What I had forgotten was a conversation that we had had a few months before. He asked me what I wanted for Christmas on a day that the Minneapolis Public Library Bookmobile broke down. I told him, "All I want is a bookmobile!"
He took me at my word and gave me the Dept 56 Christmas Village Bookmobile. It was small, red, fragile and I had asked for it.

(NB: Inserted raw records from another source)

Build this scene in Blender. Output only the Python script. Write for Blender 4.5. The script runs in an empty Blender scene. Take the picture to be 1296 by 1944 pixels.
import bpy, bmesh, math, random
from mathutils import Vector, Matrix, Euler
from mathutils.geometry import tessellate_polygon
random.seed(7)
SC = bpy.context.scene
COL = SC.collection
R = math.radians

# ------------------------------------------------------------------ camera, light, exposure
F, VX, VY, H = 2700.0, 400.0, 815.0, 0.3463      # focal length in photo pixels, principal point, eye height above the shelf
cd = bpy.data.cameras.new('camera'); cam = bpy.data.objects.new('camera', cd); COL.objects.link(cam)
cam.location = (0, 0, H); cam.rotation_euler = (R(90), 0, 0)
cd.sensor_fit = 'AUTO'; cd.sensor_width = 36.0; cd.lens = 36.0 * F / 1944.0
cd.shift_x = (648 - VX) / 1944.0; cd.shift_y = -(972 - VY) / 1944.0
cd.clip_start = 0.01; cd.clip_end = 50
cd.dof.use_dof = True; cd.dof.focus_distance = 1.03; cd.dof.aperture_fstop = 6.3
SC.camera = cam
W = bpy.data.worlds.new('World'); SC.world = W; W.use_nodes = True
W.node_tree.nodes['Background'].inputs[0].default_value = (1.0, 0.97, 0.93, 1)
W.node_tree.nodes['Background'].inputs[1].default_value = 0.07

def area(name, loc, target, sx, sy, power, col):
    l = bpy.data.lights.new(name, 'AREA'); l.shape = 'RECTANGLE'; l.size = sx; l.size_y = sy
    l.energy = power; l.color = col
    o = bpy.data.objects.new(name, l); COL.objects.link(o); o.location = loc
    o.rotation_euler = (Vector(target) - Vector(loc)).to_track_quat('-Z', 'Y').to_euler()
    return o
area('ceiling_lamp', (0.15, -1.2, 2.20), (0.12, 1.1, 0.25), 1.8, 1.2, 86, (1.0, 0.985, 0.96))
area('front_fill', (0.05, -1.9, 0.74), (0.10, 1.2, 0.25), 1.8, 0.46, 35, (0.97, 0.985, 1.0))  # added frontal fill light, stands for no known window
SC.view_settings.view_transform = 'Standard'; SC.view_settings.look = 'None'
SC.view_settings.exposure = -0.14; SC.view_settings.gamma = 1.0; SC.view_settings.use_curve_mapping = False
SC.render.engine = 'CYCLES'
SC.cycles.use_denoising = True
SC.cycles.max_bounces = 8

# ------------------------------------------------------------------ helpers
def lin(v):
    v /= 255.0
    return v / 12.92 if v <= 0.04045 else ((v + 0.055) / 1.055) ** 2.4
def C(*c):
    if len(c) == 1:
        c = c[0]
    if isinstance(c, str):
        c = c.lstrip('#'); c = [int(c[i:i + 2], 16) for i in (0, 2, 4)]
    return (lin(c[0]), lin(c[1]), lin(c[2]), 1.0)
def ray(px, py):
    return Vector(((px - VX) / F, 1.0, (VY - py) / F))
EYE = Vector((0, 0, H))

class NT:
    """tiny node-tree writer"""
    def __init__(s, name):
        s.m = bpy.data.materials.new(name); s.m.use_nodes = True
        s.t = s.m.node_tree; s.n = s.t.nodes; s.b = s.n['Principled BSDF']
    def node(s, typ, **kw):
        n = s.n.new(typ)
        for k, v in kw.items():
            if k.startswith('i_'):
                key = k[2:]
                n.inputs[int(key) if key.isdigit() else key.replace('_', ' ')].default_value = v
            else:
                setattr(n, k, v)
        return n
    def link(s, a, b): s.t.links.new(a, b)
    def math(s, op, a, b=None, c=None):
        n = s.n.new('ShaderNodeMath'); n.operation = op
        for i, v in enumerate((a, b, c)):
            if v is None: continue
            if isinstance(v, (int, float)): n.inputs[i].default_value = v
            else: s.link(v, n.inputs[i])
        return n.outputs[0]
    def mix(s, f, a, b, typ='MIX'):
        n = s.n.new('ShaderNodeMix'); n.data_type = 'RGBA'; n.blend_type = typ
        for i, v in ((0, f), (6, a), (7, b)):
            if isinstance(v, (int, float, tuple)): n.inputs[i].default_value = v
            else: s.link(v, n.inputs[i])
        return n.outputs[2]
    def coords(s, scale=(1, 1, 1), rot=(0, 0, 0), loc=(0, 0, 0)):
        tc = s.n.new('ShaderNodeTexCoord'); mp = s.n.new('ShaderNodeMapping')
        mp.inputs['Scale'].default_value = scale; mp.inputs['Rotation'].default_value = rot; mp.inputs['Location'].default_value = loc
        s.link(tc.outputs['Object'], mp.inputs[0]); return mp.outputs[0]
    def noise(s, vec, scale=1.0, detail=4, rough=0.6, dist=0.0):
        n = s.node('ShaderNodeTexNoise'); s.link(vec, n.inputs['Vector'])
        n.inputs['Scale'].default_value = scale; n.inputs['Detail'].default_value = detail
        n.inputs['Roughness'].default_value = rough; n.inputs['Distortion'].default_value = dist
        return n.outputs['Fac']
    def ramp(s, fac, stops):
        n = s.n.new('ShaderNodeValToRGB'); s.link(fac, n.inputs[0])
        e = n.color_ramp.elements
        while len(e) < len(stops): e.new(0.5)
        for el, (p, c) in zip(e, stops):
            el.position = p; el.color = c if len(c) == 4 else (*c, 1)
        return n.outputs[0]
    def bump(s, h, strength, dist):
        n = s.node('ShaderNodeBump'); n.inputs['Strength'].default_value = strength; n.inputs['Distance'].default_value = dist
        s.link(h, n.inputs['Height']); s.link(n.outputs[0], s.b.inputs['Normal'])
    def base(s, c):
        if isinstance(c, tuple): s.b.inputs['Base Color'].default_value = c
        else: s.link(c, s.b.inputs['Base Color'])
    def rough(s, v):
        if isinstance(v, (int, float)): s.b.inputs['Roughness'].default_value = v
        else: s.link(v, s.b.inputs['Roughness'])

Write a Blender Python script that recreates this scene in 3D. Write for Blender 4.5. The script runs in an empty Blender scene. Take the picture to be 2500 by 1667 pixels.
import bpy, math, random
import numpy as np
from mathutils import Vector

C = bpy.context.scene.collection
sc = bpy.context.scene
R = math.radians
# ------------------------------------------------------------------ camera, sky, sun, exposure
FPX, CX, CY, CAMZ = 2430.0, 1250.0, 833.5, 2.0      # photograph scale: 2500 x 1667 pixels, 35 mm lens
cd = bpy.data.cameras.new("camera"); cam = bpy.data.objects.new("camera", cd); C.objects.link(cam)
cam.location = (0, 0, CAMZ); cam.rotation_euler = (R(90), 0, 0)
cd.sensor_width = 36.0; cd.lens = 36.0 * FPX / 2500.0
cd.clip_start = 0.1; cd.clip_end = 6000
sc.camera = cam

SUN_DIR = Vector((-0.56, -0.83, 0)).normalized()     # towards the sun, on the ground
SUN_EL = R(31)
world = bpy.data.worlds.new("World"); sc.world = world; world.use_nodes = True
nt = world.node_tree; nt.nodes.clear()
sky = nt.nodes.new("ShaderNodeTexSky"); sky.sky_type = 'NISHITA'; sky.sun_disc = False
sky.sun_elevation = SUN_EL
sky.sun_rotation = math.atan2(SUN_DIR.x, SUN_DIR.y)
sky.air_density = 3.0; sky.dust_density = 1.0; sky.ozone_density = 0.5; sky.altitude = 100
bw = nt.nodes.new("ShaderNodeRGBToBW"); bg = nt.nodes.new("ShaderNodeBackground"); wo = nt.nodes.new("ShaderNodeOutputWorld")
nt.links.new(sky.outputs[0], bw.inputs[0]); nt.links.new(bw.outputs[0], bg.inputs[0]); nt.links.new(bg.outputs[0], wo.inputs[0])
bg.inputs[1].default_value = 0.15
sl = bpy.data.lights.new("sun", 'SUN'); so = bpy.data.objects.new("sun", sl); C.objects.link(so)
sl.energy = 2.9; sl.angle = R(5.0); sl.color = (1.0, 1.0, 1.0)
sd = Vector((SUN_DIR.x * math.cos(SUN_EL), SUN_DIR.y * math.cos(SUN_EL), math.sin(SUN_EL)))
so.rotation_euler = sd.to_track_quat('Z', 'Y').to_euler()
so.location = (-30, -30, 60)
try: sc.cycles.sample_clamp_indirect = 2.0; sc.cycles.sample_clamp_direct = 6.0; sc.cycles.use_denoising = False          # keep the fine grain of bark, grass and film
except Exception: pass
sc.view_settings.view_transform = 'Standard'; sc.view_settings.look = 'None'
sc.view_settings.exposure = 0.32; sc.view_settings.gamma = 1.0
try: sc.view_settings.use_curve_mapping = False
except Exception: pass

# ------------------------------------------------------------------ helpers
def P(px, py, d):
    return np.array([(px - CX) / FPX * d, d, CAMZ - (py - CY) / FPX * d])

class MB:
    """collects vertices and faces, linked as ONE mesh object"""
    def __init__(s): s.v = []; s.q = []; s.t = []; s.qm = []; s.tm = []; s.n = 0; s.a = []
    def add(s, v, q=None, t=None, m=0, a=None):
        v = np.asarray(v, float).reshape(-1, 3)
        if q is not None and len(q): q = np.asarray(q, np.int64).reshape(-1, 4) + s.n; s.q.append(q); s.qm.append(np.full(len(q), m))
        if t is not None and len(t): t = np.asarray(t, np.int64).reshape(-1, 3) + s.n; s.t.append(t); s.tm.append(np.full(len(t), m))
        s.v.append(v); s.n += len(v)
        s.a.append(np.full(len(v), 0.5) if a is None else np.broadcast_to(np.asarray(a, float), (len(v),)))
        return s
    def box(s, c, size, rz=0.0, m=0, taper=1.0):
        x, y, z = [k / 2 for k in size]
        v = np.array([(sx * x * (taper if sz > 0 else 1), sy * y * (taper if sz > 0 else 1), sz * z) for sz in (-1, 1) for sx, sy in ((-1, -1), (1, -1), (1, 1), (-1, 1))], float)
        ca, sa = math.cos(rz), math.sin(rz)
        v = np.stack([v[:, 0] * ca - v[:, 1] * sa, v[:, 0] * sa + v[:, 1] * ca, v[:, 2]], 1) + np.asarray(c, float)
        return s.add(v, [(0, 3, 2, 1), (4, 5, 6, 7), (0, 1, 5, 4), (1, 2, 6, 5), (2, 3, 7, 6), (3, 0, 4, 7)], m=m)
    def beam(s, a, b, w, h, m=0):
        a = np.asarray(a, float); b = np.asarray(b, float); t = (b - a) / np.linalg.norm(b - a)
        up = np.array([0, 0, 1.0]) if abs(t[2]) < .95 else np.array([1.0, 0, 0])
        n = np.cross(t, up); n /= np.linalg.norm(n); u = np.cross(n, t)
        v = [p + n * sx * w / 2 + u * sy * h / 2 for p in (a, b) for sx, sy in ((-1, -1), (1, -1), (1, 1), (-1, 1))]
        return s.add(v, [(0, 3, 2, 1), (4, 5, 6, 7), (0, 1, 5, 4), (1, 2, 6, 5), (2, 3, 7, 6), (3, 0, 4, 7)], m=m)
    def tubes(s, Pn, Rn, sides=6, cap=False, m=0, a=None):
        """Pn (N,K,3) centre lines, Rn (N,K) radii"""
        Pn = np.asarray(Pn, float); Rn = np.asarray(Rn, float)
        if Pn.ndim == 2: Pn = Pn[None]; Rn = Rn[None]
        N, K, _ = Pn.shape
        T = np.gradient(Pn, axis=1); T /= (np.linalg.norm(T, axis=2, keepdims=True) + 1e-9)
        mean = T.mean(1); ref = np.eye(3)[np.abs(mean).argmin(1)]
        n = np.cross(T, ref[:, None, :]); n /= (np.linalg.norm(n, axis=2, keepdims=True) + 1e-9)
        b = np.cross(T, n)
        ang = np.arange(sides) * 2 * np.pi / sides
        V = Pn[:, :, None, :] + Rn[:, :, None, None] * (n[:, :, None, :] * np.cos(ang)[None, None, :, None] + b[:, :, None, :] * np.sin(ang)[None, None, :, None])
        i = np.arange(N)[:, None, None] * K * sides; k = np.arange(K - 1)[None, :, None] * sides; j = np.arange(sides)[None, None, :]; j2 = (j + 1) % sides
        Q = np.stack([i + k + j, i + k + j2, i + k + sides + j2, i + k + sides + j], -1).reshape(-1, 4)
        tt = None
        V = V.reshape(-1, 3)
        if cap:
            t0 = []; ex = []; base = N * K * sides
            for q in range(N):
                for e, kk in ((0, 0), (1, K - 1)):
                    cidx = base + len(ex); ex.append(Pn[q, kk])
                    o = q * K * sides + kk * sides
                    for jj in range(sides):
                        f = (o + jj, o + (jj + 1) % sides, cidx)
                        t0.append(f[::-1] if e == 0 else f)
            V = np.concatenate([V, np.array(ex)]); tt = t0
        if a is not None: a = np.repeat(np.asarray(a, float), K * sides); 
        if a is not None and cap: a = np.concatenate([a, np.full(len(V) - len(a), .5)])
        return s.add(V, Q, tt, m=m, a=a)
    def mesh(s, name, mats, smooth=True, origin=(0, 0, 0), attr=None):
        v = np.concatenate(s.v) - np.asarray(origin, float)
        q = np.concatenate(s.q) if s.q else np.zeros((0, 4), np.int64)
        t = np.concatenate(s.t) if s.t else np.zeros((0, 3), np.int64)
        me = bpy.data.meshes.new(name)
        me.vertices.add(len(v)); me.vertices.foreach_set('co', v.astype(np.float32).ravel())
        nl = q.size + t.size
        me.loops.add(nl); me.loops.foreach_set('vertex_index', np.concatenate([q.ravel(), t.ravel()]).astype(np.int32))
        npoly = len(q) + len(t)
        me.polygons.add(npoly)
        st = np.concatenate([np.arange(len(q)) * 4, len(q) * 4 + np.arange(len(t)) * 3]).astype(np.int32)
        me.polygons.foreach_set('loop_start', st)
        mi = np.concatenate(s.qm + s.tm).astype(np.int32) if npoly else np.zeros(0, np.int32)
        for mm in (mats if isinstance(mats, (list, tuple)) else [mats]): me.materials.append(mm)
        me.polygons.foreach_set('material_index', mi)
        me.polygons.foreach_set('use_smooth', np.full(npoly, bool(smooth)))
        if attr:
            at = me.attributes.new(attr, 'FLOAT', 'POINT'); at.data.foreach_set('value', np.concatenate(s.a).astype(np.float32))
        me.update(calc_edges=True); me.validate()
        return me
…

This year, he told me that I cannot hold my present. When I whined about this to my friend Frank Tuttle, Frank graciously sent me this hint:
- By the way, Andy let this slip while we were discussing the gifts we had given to our wives:
Clearly, the integral of BnV around the closed contour C with transverse velocity of magnitude
V for each length dl traversed is simply the time rate of change of the magnetic flux through the
surface bounded by C. This change is due directly to the passage of path C through lines of
magnetic flux. Hence, the complete expression of e.m.f. above in eq.(10) is the time rate of
change of the magnetic flux over any surface S bounded by the closed path C, due to the
changing magnetic field and the movement of the path through the magnetic field. eq.(10) may
be written --
But here, I've said too much already! Suffice it to say that delta(x)/delta(G) is inversely proportional to the flux density (Q) when the etheric plane flux directional constant Ef describes a sinusoidal emergence path about asymptotic vector P(fex)!
So I cannot hold it, and it involves incomprehensible math. Ha! They can't fool me. This time I know what I got.
A black hole. I'll use it to clean out the cat boxes in the basement.